## Short problem
Extract exactly those lines that lie between the start of the material and the line with "return n.outputs[2]", including both boundary lines and no others.

## Collected data
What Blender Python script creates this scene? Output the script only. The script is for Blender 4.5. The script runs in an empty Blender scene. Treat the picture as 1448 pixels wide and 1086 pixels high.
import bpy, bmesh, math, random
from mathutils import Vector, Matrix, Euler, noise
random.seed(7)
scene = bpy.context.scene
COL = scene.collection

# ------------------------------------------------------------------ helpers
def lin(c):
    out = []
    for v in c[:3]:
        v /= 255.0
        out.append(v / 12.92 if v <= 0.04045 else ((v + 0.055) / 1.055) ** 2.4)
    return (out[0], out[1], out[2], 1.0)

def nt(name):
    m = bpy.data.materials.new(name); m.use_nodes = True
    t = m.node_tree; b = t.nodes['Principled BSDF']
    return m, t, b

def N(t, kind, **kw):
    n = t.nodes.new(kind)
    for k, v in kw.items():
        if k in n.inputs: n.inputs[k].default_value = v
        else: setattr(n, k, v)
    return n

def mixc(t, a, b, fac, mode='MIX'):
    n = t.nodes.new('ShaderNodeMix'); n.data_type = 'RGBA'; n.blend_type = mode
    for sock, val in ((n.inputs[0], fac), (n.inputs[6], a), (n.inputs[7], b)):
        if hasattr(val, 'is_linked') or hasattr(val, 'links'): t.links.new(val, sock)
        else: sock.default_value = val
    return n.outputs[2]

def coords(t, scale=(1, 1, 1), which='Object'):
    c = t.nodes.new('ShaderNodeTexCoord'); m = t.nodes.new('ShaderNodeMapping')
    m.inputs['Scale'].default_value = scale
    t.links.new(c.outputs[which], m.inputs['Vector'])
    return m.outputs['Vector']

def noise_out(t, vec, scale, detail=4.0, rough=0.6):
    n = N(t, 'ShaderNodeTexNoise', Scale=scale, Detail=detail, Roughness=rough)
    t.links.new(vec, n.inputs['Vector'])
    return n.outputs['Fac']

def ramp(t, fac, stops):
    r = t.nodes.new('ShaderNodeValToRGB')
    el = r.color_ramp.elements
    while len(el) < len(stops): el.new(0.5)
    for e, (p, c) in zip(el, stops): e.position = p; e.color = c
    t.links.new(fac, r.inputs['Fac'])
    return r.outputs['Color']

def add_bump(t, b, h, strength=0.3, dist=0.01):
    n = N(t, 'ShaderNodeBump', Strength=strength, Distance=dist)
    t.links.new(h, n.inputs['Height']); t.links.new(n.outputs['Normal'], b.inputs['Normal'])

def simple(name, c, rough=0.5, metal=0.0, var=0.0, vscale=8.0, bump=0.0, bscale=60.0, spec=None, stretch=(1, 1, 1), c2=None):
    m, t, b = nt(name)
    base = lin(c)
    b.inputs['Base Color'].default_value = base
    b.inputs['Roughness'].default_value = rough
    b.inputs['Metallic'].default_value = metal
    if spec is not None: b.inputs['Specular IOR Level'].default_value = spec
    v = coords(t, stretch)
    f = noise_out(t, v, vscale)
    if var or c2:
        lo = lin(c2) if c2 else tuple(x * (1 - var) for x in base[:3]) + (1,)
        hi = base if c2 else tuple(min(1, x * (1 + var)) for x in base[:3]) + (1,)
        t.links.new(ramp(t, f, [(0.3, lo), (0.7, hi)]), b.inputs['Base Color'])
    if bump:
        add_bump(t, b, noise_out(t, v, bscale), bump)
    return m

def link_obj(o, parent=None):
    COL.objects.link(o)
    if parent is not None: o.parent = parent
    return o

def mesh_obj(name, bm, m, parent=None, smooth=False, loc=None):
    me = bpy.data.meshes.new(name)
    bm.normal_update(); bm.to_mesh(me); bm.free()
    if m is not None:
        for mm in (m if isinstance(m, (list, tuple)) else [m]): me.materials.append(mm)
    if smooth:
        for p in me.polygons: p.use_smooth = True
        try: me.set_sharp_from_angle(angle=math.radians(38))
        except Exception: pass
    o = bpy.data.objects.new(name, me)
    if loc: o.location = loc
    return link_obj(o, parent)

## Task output
What Blender Python script creates this scene? Output the script only. The script is for Blender 4.5. The script runs in an empty Blender scene. Treat the picture as 1448 pixels wide and 1086 pixels high.
import bpy, bmesh, math, random
from mathutils import Vector, Matrix, Euler, noise
random.seed(7)
scene = bpy.context.scene
COL = scene.collection

# ------------------------------------------------------------------ helpers
def lin(c):
    out = []
    for v in c[:3]:
        v /= 255.0
        out.append(v / 12.92 if v <= 0.04045 else ((v + 0.055) / 1.055) ** 2.4)
    return (out[0], out[1], out[2], 1.0)

def nt(name):
    m = bpy.data.materials.new(name); m.use_nodes = True
    t = m.node_tree; b = t.nodes['Principled BSDF']
    return m, t, b

def N(t, kind, **kw):
    n = t.nodes.new(kind)
    for k, v in kw.items():
        if k in n.inputs: n.inputs[k].default_value = v
        else: setattr(n, k, v)
    return n

def mixc(t, a, b, fac, mode='MIX'):
    n = t.nodes.new('ShaderNodeMix'); n.data_type = 'RGBA'; n.blend_type = mode
    for sock, val in ((n.inputs[0], fac), (n.inputs[6], a), (n.inputs[7], b)):
        if hasattr(val, 'is_linked') or hasattr(val, 'links'): t.links.new(val, sock)
        else: sock.default_value = val
    return n.outputs[2]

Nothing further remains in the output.